**Stated goal**
Repeat, please, only the lines from the top of the data down to the line with "COL = S.collection"; include both of those lines.

-- -- --

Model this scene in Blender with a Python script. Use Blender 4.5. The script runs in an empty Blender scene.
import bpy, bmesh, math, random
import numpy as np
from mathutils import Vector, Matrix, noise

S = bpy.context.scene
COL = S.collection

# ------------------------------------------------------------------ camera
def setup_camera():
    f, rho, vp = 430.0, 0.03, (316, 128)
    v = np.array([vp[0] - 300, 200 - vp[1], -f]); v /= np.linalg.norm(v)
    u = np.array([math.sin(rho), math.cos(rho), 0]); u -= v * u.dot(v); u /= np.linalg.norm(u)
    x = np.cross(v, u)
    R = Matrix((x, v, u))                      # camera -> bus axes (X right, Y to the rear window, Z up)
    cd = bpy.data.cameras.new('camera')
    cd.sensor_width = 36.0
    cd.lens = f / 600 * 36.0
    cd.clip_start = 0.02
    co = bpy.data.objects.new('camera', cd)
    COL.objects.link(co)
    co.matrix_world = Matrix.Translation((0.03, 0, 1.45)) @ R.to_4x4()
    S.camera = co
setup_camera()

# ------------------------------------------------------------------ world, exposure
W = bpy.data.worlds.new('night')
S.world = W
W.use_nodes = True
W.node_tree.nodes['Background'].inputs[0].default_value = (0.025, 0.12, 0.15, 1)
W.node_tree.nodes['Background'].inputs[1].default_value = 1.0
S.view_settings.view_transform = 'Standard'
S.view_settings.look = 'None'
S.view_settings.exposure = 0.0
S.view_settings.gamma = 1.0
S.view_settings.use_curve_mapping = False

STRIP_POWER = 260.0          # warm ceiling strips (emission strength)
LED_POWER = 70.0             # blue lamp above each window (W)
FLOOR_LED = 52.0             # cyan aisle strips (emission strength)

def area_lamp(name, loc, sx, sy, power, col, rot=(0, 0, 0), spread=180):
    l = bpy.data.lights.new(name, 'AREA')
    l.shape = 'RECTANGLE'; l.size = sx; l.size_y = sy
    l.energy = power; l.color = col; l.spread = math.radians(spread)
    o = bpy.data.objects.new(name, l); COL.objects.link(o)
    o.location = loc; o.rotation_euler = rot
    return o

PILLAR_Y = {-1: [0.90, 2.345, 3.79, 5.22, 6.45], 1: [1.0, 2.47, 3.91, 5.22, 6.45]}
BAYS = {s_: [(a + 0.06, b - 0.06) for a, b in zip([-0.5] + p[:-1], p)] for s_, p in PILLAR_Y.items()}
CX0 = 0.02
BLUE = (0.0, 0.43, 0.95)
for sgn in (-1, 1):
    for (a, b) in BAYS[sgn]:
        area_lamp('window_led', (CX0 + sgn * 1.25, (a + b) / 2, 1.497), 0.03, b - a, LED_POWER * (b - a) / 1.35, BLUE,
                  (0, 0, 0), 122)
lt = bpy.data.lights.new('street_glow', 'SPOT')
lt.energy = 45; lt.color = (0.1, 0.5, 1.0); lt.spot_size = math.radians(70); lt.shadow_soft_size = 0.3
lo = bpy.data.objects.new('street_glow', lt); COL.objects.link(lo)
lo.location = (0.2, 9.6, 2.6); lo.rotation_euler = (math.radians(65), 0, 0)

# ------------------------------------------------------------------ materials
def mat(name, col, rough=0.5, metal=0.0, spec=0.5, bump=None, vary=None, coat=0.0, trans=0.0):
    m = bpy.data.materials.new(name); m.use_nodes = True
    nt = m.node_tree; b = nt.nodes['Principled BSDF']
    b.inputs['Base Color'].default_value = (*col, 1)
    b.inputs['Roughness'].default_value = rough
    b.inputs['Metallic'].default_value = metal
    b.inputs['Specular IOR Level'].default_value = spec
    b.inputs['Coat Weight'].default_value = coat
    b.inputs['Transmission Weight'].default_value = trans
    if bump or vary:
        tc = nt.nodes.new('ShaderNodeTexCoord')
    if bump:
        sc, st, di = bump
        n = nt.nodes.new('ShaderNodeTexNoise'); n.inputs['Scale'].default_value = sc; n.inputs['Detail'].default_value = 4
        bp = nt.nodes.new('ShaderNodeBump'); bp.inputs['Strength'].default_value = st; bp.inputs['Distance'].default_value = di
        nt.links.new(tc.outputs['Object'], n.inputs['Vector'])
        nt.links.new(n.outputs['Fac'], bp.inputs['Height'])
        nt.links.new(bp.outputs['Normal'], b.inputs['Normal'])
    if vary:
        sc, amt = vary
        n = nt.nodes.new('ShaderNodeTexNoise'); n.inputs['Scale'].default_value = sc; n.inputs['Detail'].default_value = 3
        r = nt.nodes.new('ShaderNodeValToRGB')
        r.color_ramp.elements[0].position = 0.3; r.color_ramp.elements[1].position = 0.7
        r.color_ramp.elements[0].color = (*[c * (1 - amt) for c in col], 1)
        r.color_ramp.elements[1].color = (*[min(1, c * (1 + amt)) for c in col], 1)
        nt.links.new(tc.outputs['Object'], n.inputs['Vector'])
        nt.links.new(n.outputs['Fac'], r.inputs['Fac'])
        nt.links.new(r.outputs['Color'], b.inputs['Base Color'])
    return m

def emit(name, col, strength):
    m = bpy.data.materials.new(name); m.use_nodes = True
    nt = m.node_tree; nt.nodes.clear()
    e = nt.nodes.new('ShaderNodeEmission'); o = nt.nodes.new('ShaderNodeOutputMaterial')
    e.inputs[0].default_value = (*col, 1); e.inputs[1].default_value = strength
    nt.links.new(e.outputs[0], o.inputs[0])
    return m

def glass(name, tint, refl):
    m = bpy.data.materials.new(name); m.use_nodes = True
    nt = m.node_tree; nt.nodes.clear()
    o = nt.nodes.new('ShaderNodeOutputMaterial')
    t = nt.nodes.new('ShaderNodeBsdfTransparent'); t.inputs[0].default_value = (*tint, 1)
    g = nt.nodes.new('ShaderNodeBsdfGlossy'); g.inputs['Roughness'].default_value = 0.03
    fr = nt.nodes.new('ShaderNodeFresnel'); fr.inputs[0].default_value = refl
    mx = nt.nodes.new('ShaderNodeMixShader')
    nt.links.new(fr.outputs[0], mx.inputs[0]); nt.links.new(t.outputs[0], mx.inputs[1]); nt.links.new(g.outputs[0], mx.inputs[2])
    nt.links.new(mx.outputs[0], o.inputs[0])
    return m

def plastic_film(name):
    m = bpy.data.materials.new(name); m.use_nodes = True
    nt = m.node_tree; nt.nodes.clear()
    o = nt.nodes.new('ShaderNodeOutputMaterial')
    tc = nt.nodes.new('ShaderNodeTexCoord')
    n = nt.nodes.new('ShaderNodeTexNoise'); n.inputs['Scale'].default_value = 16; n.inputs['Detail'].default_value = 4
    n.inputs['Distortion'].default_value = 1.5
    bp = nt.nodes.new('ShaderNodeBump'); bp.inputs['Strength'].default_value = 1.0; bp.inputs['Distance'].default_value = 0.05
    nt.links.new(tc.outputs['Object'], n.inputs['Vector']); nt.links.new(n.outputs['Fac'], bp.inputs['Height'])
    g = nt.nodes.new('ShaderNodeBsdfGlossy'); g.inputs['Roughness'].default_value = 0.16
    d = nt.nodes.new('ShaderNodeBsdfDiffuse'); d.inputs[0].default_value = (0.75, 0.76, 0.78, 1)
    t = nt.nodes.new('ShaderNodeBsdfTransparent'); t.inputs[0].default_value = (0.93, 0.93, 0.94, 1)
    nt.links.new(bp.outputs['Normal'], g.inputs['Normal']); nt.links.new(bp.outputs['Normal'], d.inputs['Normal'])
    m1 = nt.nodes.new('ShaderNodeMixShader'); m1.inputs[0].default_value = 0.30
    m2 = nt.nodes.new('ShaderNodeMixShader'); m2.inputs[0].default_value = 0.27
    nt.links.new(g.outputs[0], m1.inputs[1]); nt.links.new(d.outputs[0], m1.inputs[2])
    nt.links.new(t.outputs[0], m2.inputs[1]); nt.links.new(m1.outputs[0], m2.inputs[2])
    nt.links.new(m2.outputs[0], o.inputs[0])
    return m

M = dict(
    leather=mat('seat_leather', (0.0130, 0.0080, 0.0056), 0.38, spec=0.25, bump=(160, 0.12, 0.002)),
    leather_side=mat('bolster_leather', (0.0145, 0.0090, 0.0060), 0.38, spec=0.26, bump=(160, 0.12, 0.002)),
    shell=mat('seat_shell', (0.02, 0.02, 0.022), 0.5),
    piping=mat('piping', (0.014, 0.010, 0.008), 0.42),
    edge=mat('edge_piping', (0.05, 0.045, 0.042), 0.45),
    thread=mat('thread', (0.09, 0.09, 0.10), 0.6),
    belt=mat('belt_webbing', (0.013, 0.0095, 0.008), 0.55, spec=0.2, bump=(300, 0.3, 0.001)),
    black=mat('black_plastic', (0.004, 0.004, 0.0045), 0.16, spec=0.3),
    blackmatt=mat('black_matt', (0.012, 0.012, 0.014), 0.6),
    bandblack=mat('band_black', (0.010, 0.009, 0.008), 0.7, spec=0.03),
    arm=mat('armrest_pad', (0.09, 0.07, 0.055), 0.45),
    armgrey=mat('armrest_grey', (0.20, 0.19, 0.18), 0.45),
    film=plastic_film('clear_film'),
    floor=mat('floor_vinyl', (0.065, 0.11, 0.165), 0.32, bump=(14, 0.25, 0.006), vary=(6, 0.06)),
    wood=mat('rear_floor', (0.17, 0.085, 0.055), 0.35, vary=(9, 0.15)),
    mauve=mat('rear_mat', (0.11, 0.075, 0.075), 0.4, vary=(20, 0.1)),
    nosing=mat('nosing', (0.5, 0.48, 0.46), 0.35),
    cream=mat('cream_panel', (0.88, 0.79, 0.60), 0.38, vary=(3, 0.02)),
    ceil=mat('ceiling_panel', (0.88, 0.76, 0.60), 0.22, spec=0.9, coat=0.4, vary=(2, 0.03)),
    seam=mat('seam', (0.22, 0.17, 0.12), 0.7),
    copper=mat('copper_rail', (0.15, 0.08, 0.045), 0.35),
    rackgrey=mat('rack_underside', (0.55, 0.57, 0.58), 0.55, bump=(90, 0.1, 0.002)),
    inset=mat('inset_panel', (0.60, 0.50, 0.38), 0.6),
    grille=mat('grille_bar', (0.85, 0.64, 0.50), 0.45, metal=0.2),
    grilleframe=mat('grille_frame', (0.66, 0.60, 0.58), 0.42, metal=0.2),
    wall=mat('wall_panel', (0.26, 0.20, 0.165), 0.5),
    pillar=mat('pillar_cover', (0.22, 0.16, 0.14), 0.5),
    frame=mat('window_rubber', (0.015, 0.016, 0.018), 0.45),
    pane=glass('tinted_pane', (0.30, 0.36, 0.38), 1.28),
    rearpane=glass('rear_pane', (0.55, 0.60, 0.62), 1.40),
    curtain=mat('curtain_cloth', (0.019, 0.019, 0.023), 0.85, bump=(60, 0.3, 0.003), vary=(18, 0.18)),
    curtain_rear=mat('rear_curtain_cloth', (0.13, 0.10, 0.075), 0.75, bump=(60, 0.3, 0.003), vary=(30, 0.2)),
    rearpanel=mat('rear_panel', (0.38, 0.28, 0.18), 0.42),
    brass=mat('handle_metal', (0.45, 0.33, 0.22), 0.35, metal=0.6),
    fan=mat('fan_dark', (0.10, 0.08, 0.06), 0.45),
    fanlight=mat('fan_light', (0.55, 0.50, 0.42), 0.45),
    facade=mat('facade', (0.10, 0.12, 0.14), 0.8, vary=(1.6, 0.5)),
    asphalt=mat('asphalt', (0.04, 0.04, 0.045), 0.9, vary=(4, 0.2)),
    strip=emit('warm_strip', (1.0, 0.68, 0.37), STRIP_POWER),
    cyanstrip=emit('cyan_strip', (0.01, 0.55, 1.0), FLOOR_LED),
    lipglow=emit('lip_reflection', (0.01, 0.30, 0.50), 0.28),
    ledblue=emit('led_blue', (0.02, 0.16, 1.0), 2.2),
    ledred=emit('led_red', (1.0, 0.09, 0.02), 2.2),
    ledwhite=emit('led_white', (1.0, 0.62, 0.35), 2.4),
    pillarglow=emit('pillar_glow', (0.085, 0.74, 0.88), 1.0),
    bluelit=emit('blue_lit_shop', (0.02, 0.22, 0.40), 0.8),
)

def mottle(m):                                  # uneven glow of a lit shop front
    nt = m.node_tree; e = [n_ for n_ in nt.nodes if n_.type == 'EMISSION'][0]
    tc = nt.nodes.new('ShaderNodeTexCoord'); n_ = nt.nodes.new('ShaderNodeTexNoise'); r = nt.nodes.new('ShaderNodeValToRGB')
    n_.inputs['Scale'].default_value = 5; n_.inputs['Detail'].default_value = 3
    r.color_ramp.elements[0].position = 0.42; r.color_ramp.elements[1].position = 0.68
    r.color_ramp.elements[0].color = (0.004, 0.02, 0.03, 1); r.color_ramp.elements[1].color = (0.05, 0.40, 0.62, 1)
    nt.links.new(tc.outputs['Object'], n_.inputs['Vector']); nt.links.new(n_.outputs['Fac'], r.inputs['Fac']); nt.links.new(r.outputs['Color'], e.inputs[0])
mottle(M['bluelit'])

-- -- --

**Answer to the problem**
Model this scene in Blender with a Python script. Use Blender 4.5. The script runs in an empty Blender scene.
import bpy, bmesh, math, random
import numpy as np
from mathutils import Vector, Matrix, noise

S = bpy.context.scene
COL = S.collection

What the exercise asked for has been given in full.